Harwood noted a recent LawFare piece from Jack Goldsmith, a top Justice Department official in the Bush/Cheney administration, who wrote, “What is most remarkable is the extent to which his senior officials act as if Trump were not the chief executive. Never has a president been so regularly ignored or contradicted by his own officials…. The President is a figurehead who barks out positions and desires, but his senior subordinates carry on with different commitments.”

This isn’t limited to the executive branch.
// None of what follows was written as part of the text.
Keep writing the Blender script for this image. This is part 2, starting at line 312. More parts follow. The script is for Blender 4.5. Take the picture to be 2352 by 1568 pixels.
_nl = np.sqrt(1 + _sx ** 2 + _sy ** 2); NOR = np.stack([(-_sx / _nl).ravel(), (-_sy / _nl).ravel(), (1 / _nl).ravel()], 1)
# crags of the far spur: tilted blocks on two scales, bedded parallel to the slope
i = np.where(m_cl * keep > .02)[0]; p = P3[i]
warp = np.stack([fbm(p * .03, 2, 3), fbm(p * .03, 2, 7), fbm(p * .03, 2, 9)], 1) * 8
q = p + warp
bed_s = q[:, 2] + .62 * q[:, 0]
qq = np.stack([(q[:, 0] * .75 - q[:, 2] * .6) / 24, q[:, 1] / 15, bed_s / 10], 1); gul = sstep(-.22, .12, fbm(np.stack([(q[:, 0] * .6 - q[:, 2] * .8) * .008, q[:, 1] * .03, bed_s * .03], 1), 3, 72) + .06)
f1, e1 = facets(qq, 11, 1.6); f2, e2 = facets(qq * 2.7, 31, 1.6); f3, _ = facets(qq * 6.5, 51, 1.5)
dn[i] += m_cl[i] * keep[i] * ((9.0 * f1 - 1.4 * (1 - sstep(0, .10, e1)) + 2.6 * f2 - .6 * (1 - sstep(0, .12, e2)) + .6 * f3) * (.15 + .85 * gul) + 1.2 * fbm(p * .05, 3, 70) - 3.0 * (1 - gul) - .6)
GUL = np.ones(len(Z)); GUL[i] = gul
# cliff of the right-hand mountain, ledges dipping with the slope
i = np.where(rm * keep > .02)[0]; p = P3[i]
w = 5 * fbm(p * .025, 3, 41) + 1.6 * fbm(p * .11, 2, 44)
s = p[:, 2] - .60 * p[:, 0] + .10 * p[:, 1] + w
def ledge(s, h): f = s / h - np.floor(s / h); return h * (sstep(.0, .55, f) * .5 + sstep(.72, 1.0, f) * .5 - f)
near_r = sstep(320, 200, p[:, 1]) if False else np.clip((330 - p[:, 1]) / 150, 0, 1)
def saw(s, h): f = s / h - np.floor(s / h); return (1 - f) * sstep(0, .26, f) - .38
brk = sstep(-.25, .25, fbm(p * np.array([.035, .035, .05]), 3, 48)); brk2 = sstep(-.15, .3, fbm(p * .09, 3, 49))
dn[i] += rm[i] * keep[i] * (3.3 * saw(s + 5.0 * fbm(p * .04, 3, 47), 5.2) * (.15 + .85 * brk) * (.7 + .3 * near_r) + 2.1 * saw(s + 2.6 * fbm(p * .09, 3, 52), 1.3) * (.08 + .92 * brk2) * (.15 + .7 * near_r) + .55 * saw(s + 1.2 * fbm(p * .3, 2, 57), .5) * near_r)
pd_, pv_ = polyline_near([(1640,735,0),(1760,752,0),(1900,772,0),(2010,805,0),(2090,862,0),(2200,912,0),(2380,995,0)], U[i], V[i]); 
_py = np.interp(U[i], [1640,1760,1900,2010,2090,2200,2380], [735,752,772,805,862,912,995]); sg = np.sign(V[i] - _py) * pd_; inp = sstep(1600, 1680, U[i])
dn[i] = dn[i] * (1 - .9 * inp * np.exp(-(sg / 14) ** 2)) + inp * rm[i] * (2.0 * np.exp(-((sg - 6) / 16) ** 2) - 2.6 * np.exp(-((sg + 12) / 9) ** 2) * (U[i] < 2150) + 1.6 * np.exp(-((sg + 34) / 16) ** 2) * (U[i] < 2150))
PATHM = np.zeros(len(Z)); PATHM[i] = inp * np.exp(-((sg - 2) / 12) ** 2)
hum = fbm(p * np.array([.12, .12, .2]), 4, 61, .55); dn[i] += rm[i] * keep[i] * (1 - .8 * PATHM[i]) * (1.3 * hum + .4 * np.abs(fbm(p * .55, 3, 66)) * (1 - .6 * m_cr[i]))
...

Trump is ostensibly the head of the Republican Party, in addition to being president, working with like-minded allies who control Congress, but on Capitol Hill, GOP leaders also treat Trump’s directives as instructions that are easily ignored.

Trump recently insisted, for example, that the Senate hold no votes, on anything, until it passes a health care bill the White House approves of. Almost immediately thereafter, Senate Republican leaders said they were moving on from health care and scheduled a series of unrelated votes.

Similarly, at a White House event two weeks ago, Trump told Senate Republicans that, as far as he’s concerned, they shouldn’t leave D.C. until the party’s health care efforts come to a successful conclusion. This week, GOP senators decided to wrap up their work early and leave town for a multi-week break.

There was a time – say, before Jan. 20 of this year – when the words of a sitting president of the United States carried real weight, especially among those who serve in his administration and with his partisan allies. But increasingly, as Trump flails, his presidency shrinks, to the point that much of the government finds it more convenient to just ignore the amateur in the Oval Office, who doesn’t really know what he’s doing anyway.

It’s like we’re watching a president become a lame duck just six months after his inauguration.